Однако не только поддержка готицизма и рудбекианизма английскими и французскими мыслителями XVII–XVIII вв. сказалась на взглядах Байера, Миллера, Шлецера. Эпоха Просвещения породила и собственные утопии, вошедшие составной частью в идейный багаж норманнизма и негативно сказавшиеся, в частности, на исследовании такой темы, как генезис древнерусского института княжеской власти.
Здесь важно вспомнить, что эпоха Просвещения дала развитие историософии, согласно которой возникновение института наследственной власти – княжеской или королевской – связывалось с феодализацией общества и как следствием этого процесса – возникновением государства, объединенного под властью одного правителя, что и стало основой возникновения института наследственных правителей – монархов. Таким образом, вся история представлялась двумя, четко разграниченными периодами: первобытностью с выборной властью или народовластием и феодальной эпохой с монархией и наследственной властью. Все источники, в которых рассказывалось о наследственных правителях на ранних этапах человеческой истории, стали отрицаться как недостоверные. Перед историками ставилась задача: установить тот момент, когда одновременно из первобытного хаоса возникали государство, феодализм и королевская или княжеская власть. Как все это возникало, было определено со всей категоричностью: в результате сознательно заключенного между людьми договора, чему предшествует стадия анархии и «войны всех против всех». В историю науки эти взгляды, как известно, вошли под именем теории Общественного договора .

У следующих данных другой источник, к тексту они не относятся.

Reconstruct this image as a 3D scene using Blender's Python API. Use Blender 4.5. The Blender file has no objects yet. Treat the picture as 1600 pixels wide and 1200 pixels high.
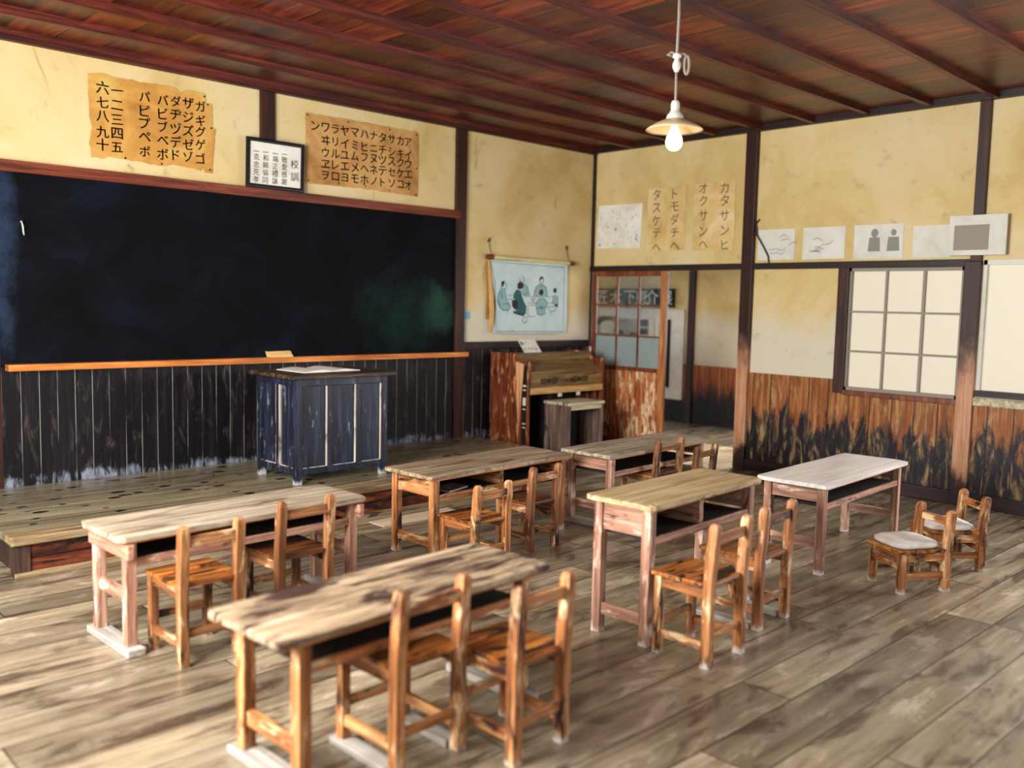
import bpy, bmesh, math, random
from mathutils import Vector, Matrix, Euler
random.seed(7)
S = bpy.context.scene
COL = S.collection
PI = math.pi

# ------------------------------------------------------------------ camera
def make_camera():
    yaw, pitch, roll = 0.7642037, -0.08906806, 0.02180345
    f = Vector((math.sin(yaw)*math.cos(pitch), math.cos(yaw)*math.cos(pitch), math.sin(pitch)))
    r = Vector((math.cos(yaw), -math.sin(yaw), 0)); u = r.cross(f)
    r2 = r*math.cos(roll) + u*math.sin(roll); u2 = u*math.cos(roll) - r*math.sin(roll)
    cam = bpy.data.cameras.new('camera'); cam.sensor_width = 36; cam.lens = 1412.9/1600*36
    cam.dof.use_dof = True; cam.dof.focus_distance = 6.4; cam.dof.aperture_fstop = 0.95
    o = bpy.data.objects.new('camera', cam); COL.objects.link(o)
    m = Matrix((r2, u2, -f)).transposed().to_4x4(); m.translation = (-8.39513, -7.38966, 1.7)
    o.matrix_world = m; S.camera = o
make_camera()

# ------------------------------------------------------------------ light and exposure
S.view_settings.view_transform = 'Standard'; S.view_settings.look = 'None'
S.view_settings.gamma = 1; S.view_settings.use_curve_mapping = False
S.view_settings.exposure = -0.18
wd = bpy.data.worlds.new('sky'); S.world = wd; wd.use_nodes = True
wd.node_tree.nodes['Background'].inputs[0].default_value = (0.80, 0.90, 1.0, 1)
wd.node_tree.nodes['Background'].inputs[1].default_value = 1.6
def lamp(name, kind, loc, direction, energy, col, **k):
    l = bpy.data.lights.new(name, kind); l.energy = energy; l.color = col
    for a, b in k.items(): setattr(l, a, b)
    o = bpy.data.objects.new(name, l); COL.objects.link(o); o.location = loc
    o.rotation_euler = Vector(direction).to_track_quat('-Z', 'Y').to_euler()
    return o
# daylight through the three windows of the left wall; two weak fill lamps added behind the camera
for i, y in enumerate((-2.5, -4.2, -7.1)):
    lamp('left_window_daylight', 'AREA', (-8.90, y, 2.05), (1, 0, 0.04), (150, 500, 40)[i], (1.0, 0.97, 0.92), shape='RECTANGLE', size=1.5, size_y=1.8)
for x in (-6.3, -2.6):
    lamp('back_fill', 'AREA', (x, -8.80, 1.95), (0, 1, -0.05), 4, (1.0, 0.96, 0.9), shape='RECTANGLE', size=1.8, size_y=1.8)
lamp('corridor_window_daylight', 'AREA', (2.60, -1.6, 1.66), (-1, 0, -0.1), 120, (1.0, 0.97, 0.93), shape='RECTANGLE', size=1.9, size_y=1.25)
lamp('right_window_daylight', 'AREA', (-0.03, -7.2, 1.6), (-1, 0.05, -0.25), 330, (0.96, 0.98, 1.0), shape='RECTANGLE', size=2.6, size_y=1.15)
# sun coming into the corridor through its outer window
lamp('sun', 'SUN', (6, -2, 5), (-1, -0.02, -0.667), 16.0, (1.0, 0.93, 0.80), angle=0.01)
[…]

Эти новинки последней французской мысли также составляли часть того идейного багажа, который доставили в Петербург немецкие историки. Теория общественного договора стала частью их методологической базы в работе с русским летописанием. Как уже было сказано, на связь историософии эпохи Просвещения с историческим методом Байера, Миллера и Шлецера до сих пор особого внимания не обращалось. Но хочется еще раз подчеркнуть, что без уяснения такой связи в полной мере невозможно понять дерзость этих ученых, взявших на себя роль менторов и реформаторов русской исторической науки. Их позиция становится объяснимой, только если рассматривать ее в контексте культурно-исторической обстановки того времени и увидеть, что они ощущали себя носителями новой, просвещенной идеологии, которая открыла универсальные законы развития и дала в руки золотой ключ, открывавший двери в прошлое любой страны. Знание языка и прочей конкретики при таком подходе становились менее важными. С новым методологическим оружием в руках можно было легко входить в глубины чужой истории, сортировать источниковедческий материал, якобы «очищая» его от ошибок, а иначе говоря, подгоняя источники под теоретические новинки или огульно отрицая все, что стояло на пути усвоенного ими нового учения.

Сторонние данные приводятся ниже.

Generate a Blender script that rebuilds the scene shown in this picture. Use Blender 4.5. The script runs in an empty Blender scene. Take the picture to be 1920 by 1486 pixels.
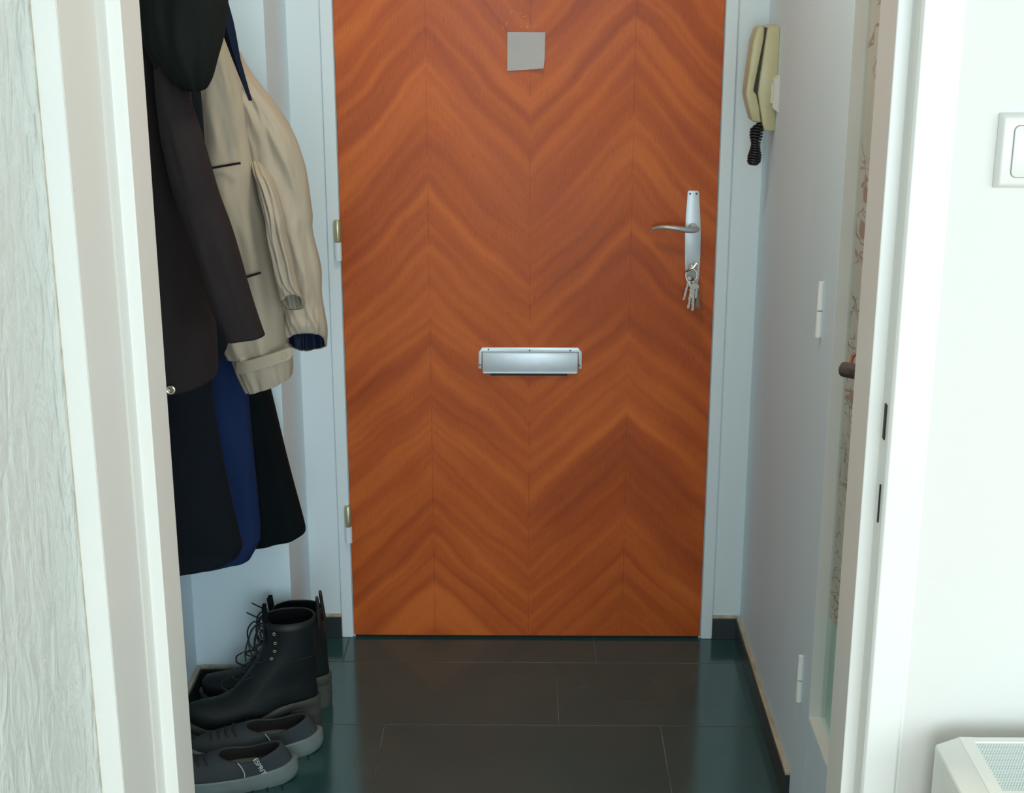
import bpy, bmesh, math, random
from mathutils import Vector, Matrix, noise
C = bpy.context
R = math.radians
random.seed(4)

# ------------------------------------------------------------------ camera
W, H = 1920, 1486
FPX = 2762.0
CAM = Vector((0, 0, 1.634))
PITCH, YAW = math.atan(833 / FPX), R(0.596)
cam_d = bpy.data.cameras.new('camera')
cam_d.sensor_width = 36; cam_d.sensor_fit = 'HORIZONTAL'
cam_d.lens = FPX / W * 36
cam_d.clip_start = 0.02
cam = bpy.data.objects.new('camera', cam_d)
C.scene.collection.objects.link(cam)
cam.location = CAM
cam.rotation_euler = (math.pi / 2 - PITCH, 0, YAW)
C.scene.camera = cam
ROT = cam.rotation_euler.to_matrix()

def ray(px, py):
    return ROT @ Vector(((px - W / 2) / FPX, -(py - H / 2) / FPX, -1.0))
def atY(px, py, Y):
    d = ray(px, py); return CAM + d * (Y / d.y)
def atX(px, py, X):
    d = ray(px, py); return CAM + d * (X / d.x)
def atZ(px, py, Z):
    d = ray(px, py); return CAM + d * ((Z - CAM.z) / d.z)

# ------------------------------------------------------------------ light, exposure
world = bpy.data.worlds.new('world'); C.scene.world = world
world.use_nodes = True
world.node_tree.nodes['Background'].inputs[0].default_value = (0.75, 0.9, 1.0, 1)
world.node_tree.nodes['Background'].inputs[1].default_value = 0.3

def area(name, loc, rot, sx, sy, power, col, spread=180):
    l = bpy.data.lights.new(name, 'AREA'); l.shape = 'RECTANGLE'
    l.size = sx; l.size_y = sy; l.energy = power; l.color = col; l.spread = R(spread)
    o = bpy.data.objects.new(name, l); C.scene.collection.objects.link(o)
    o.location = loc; o.rotation_euler = rot
    return o
# daylight through the living room window behind the camera, slightly to the right
area('window_daylight', (0.55, -2.45, 1.35), (R(90), 0, 0), 3.0, 1.9, 138, (0.79, 0.93, 0.98))
# added side light on the right, brightening the open door and left jamb
area('side_fill', (2.42, -0.15, 1.45), (R(90), 0, R(90)), 1.5, 1.5, 34, (0.86, 0.96, 0.94))
# added warm fills standing in for light bounced off the ceilings
area('living_room_fill', (0.2, -0.6, 2.5), (0, 0, 0), 0.5, 0.5, 14, (1.0, 0.86, 0.66))
area('hall_fill', (-0.05, 2.35, 2.46), (0, 0, 0), 0.25, 0.25, 9.0, (1.0, 0.86, 0.66))

vs = C.scene.view_settings
vs.view_transform = 'Standard'; vs.look = 'None'; vs.gamma = 1.0
vs.exposure = 0.0
try: vs.use_curve_mapping = False
except Exception: pass

# ------------------------------------------------------------------ helpers
def link(o): C.scene.collection.objects.link(o); return o

def obj(name, bm, mat, parent=None, smooth=False, bevel=0.0):
    if bevel:
        pass
    bmesh.ops.recalc_face_normals(bm, faces=bm.faces)
    me = bpy.data.meshes.new(name); bm.to_mesh(me); bm.free()
    me.materials.append(mat)
    if smooth:
        for p in me.polygons: p.use_smooth = True
    o = link(bpy.data.objects.new(name, me))
    if smooth == 'auto':
        try:
            me.set_sharp_from_angle(angle=R(40))
        except Exception: pass
    if parent: o.parent = parent
    return o

def tag(o, label, cat, group=None):
    o['label'] = label; o['category'] = cat
    if group: o['group'] = group
    return o
def struct(o, label=None):
    o['kind'] = 'structure'
    if label: o['label'] = label
    return o
def empty(name, loc=(0, 0, 0)):
    o = link(bpy.data.objects.new(name, None)); o.location = loc; o.empty_display_size = 0.05
    return o
def root(name, loc=(0, 0, 0)):
    """an Empty at the base of a thing; parts are given in world coordinates"""
    return empty(name, loc)
def adopt(r):
    """children were modelled in world coordinates: keep them there"""
    C.view_layer.update()
    for ch in r.children:
        ch.matrix_parent_inverse = Matrix.Translation(r.location).inverted() @ Matrix.Identity(4)
    return r

def box(bm, x0, x1, y0, y1, z0, z1, bev=0.0, seg=2):
    b = bmesh.new()
    bmesh.ops.create_cube(b, size=1)
    for v in b.verts:
        v.co = Vector((x0 + (v.co.x + .5) * (x1 - x0), y0 + (v.co.y + .5) * (y1 - y0), z0 + (v.co.z + .5) * (z1 - z0)))
    if bev:
        bmesh.ops.bevel(b, geom=list(b.edges), offset=bev, segments=seg, profile=.5, affect='EDGES')
    me = bpy.data.meshes.new('tmp'); b.to_mesh(me); b.free()
    bm.from_mesh(me); bpy.data.meshes.remove(me)
    return bm
def BOX(*a, **k): return box(bmesh.new(), *a, **k)

def prism(pts, axis, a0, a1, bev=0.0, seg=2):
    """pts: 2D outline; axis 'x','y','z' = extrusion axis between a0 and a1"""
    bm = bmesh.new()
    def mk(p, a):
        if axis == 'y': return (p[0], a, p[1])
        if axis == 'x': return (a, p[0], p[1])
        return (p[0], p[1], a)
    v0 = [bm.verts.new(mk(p, a0)) for p in pts]
    v1 = [bm.verts.new(mk(p, a1)) for p in pts]
    n = len(pts)
    bm.faces.new(v0); bm.faces.new(v1[::-1])
    for i in range(n): bm.faces.new((v0[i], v1[i], v1[(i + 1) % n], v0[(i + 1) % n]))
    bmesh.ops.recalc_face_normals(bm, faces=bm.faces)
    if bev:
        es = [e for e in bm.edges if e.calc_face_angle(0) > R(25)]
        bmesh.ops.bevel(bm, geom=es, offset=bev, segments=seg, profile=.5, affect='EDGES')
    return bm

def rounded(w, h, r, n=5, cx=0, cy=0):
    out = []
    for sx, sy, a0 in ((1, 1, 0), (-1, 1, 90), (-1, -1, 180), (1, -1, 270)):
        for k in range(n + 1):
            a = R(a0 + 90 * k / n)
            out.append((cx + sx * (w / 2 - r) + r * math.cos(a), cy + sy * (h / 2 - r) + r * math.sin(a)))
    return out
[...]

Вышеприведенные взгляды Миллера о «демократическом» правлении у новгородцев как раз соответствуют идеям, сформулированным в теории Общественного договора, именно их стремился педантично излагать Миллер в своих работах на русском языке. Таким образом, в российскую науку был введен принцип первичности догмы над источниками :, благодаря которому летописи или фрагменты из них, не подходившие под догму, объявлялись недействительными, ошибочными, присочиненными. Наличие княжеского института власти до призвания варягов не подходило под догму – оно стало отрицаться как малоумная фантазия. Но отрицаться не в результате тщательного изучения источниковедческого материала, скрупулезного сличения и анализа данных, а в силу априорного приговора: если за точку отсчета в возникновении русской государственности принять призвание варяжских братьев, то все, что было до них в русской истории, следует относить к догосударственному, а следовательно, к докняжескому периоду.
Неслучайность, методологичность идеи о «демократическом» правлении в Новгороде до призвания варягов в работах немецких историков подтверждается тем, что она красной нитью проходит и у Шлецера, что также видно из приведенных выше отрывков. Эти отрывки из шлецеровского «Нестора» очень представительны для иллюстрации той методологической базы, на которую Миллер и Шлецер опирались в работе с русским летописанием. Но основоположниками этой базы они не были – они были только эпигонами идейных течений, сложившихся в том числе и в рамках историософии эпохи Просвещения.